Nevertheless, regardless of your definition of "value", the data strongly suggests many people feel it had value. The 4000-series product offerings were purchased at a higher rate than the 3000-series predecessors, and certainly more than the competitor's offerings.
 
Would you kindly remain on topic. Market Share seems to be entirely off topic for this Architecture and Product discussion.

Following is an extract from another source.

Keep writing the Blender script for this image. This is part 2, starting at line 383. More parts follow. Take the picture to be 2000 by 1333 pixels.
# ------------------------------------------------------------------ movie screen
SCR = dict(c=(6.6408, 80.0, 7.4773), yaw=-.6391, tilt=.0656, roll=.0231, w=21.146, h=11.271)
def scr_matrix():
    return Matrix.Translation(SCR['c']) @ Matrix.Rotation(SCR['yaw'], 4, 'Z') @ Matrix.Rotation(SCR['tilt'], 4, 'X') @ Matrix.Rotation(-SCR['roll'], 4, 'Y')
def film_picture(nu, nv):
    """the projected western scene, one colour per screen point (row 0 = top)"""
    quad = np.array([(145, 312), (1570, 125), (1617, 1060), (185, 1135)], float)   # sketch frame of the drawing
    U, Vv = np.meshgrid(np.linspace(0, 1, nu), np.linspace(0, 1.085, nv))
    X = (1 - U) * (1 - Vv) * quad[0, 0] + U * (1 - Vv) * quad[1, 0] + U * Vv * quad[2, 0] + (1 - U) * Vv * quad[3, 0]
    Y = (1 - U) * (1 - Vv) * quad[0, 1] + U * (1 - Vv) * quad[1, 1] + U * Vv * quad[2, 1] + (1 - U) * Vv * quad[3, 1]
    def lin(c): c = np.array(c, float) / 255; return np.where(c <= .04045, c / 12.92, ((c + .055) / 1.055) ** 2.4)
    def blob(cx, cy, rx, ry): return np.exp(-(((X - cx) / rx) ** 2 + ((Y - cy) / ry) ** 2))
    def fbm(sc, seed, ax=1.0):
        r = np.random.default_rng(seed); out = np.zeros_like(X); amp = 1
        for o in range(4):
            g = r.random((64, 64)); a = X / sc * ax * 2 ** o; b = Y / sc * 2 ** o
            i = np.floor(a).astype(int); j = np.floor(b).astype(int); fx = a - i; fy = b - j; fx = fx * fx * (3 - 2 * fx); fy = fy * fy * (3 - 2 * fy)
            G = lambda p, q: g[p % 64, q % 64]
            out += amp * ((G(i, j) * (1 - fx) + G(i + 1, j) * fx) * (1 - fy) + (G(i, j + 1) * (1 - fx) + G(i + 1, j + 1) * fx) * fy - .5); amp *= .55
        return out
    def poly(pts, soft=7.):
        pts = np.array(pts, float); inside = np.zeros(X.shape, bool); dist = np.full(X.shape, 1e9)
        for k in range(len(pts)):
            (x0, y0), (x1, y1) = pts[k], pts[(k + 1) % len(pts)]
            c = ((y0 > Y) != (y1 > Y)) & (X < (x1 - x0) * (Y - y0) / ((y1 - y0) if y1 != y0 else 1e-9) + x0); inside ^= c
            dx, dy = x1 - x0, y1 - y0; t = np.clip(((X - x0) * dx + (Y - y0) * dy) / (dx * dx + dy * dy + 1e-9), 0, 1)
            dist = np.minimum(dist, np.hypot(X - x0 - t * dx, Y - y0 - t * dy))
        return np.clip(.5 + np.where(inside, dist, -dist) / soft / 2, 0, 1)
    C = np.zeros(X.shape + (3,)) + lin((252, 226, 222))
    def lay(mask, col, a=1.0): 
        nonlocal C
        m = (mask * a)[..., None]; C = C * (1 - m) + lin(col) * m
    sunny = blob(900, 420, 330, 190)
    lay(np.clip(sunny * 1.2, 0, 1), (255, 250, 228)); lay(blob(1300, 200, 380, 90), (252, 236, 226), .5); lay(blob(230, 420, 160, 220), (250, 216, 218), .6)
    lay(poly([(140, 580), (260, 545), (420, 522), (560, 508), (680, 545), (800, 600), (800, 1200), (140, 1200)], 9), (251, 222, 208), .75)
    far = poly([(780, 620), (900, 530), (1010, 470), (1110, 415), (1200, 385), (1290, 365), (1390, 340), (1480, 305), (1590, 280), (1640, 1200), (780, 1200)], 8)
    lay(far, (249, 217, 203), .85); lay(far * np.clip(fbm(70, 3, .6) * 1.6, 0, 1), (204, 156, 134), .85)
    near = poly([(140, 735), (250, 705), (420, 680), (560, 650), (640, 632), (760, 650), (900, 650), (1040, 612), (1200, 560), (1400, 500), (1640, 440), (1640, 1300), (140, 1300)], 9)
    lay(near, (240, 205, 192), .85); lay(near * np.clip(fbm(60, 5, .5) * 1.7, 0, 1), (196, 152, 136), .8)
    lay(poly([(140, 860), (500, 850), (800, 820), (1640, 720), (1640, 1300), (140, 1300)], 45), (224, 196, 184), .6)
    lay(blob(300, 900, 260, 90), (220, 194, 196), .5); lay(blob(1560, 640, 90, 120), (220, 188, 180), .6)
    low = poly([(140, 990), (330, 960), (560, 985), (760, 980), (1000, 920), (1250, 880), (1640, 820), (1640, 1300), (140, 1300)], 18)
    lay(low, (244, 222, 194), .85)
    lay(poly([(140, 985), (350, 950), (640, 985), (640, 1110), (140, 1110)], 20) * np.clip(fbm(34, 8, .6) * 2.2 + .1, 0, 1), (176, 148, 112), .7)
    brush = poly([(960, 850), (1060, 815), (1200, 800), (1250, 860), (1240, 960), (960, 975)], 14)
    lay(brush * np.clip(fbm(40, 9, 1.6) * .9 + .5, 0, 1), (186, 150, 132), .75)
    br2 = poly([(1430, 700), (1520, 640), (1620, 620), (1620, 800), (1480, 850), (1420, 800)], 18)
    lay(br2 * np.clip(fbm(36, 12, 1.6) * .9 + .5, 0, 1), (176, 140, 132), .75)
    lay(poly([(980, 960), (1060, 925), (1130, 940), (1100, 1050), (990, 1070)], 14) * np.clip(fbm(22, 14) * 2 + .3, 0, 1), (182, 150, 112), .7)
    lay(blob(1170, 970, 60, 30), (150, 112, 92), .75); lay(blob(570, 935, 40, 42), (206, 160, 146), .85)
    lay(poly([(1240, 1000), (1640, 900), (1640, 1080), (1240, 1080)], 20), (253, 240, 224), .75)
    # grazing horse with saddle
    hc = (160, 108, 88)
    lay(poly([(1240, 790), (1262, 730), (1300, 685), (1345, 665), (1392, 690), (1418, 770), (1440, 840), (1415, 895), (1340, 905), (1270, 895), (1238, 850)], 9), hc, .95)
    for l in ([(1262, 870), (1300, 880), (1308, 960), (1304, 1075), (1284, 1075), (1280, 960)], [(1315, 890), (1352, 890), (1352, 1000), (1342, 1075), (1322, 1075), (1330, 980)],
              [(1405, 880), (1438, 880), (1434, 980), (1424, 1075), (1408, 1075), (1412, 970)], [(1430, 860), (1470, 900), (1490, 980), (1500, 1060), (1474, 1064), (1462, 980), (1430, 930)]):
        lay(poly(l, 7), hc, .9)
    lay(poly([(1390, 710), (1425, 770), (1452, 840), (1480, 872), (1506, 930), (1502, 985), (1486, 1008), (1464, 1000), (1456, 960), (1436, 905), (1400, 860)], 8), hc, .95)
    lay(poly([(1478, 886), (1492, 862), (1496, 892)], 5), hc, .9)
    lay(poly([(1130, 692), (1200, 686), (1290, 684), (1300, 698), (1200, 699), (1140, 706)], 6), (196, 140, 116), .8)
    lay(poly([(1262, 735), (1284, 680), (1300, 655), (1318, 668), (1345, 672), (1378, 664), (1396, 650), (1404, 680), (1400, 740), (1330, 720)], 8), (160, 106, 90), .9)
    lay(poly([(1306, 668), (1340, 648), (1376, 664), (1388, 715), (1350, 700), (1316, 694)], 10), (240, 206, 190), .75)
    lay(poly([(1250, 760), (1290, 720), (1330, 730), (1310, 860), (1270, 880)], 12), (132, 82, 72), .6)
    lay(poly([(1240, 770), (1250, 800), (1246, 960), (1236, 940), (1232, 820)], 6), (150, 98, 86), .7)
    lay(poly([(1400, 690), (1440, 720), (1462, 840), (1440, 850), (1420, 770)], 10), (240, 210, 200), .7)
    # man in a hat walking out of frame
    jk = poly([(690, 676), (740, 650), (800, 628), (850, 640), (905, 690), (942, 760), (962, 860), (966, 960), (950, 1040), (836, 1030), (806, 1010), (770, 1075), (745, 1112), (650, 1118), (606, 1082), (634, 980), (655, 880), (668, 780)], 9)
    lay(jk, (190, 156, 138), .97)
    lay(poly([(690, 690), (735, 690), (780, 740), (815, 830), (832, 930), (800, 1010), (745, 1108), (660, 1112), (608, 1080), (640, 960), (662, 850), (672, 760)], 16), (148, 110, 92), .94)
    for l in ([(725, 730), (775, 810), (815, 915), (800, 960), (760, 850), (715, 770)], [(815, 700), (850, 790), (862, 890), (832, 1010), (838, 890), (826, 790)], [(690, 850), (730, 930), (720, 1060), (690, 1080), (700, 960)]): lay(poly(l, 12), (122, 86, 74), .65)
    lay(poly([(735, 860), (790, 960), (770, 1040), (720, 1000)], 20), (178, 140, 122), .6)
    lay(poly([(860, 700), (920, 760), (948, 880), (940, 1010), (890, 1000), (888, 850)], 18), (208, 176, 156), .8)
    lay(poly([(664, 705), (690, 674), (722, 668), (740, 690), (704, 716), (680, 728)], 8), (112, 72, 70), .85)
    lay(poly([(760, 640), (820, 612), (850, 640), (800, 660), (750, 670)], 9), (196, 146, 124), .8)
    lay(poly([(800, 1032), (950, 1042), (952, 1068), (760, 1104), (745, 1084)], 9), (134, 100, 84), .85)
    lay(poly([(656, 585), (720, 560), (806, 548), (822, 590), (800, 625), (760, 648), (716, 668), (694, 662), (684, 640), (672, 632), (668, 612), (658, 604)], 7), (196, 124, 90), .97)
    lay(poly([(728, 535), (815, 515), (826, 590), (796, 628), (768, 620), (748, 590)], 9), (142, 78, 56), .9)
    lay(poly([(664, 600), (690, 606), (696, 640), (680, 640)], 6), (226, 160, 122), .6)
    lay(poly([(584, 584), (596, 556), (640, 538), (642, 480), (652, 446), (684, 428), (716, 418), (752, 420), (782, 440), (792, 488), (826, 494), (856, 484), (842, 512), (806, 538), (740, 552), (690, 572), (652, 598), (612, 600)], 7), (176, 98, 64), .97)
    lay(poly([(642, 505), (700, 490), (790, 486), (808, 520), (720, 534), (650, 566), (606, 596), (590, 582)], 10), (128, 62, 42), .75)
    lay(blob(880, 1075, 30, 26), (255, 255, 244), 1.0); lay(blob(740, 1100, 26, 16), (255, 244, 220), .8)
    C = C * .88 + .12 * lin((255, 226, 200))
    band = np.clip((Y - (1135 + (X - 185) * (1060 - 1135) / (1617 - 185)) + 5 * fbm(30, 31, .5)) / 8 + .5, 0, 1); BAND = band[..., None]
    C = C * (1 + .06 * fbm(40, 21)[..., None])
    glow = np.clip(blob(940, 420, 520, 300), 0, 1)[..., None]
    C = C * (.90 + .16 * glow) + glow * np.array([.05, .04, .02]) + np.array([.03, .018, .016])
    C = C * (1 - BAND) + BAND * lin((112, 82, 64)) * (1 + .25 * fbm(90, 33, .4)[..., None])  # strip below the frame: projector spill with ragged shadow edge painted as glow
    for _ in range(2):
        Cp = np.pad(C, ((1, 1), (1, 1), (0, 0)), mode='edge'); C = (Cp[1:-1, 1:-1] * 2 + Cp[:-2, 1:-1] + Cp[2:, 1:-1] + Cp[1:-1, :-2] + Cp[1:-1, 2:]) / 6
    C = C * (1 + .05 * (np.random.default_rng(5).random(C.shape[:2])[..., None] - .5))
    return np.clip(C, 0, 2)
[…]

If you want to discuss that, go find another thread for it likely in the Graphics and Semiconductor Industry section or some place which isn't here. This thread should not devolve into yet another tired Nvidia vs Amd cycle, so lets cut that off before it continues.
 
I for one want to see updated RDNA4 cores in a mobile X3D processor part. Imagine the gaming laptop goodness with a lower core-count X3D part (say, single CCD six cores / twelve threads) and perhaps a 24CU RDNA4 chiplet. It wouldn't be a world beater, but it might be able to TDP out around 35W during gaming scenarios and compete well with like the NVIDIA 4060 mobile offerings.
 
Nevertheless, regardless of your definition of "value", the data strongly suggests many people feel it had value. The 4000-series product offerings were purchased at a higher rate than the 3000-series predecessors, and certainly more than the competitor's offerings.
I have no idea where the "worse value" argument comes up from. It's not worse even in MSRPs and then you'd have to remember that 30 series has been selling during crypto boom at outrageously high prices. For me personally my old 3080 had cost just a tad less than my current 4090 (!) So yeah.
 
I’d like a compelling software story with rdna4. Mantle 2.0 or something leading. I’d like a story about improving reliability in software and enabling new performance etc. AMD has great engineers but their launches always feel like they’re just playing catch up with better pricing. I think @RobertR1 is right, and a focus on that $400-500 range would be the best bet, but it has to be more than that. Rdna4 hopefully has some interesting story to tell about ray tracing, or work graphs. Some new vlkan or dx12 features that’ll be exciting for amd.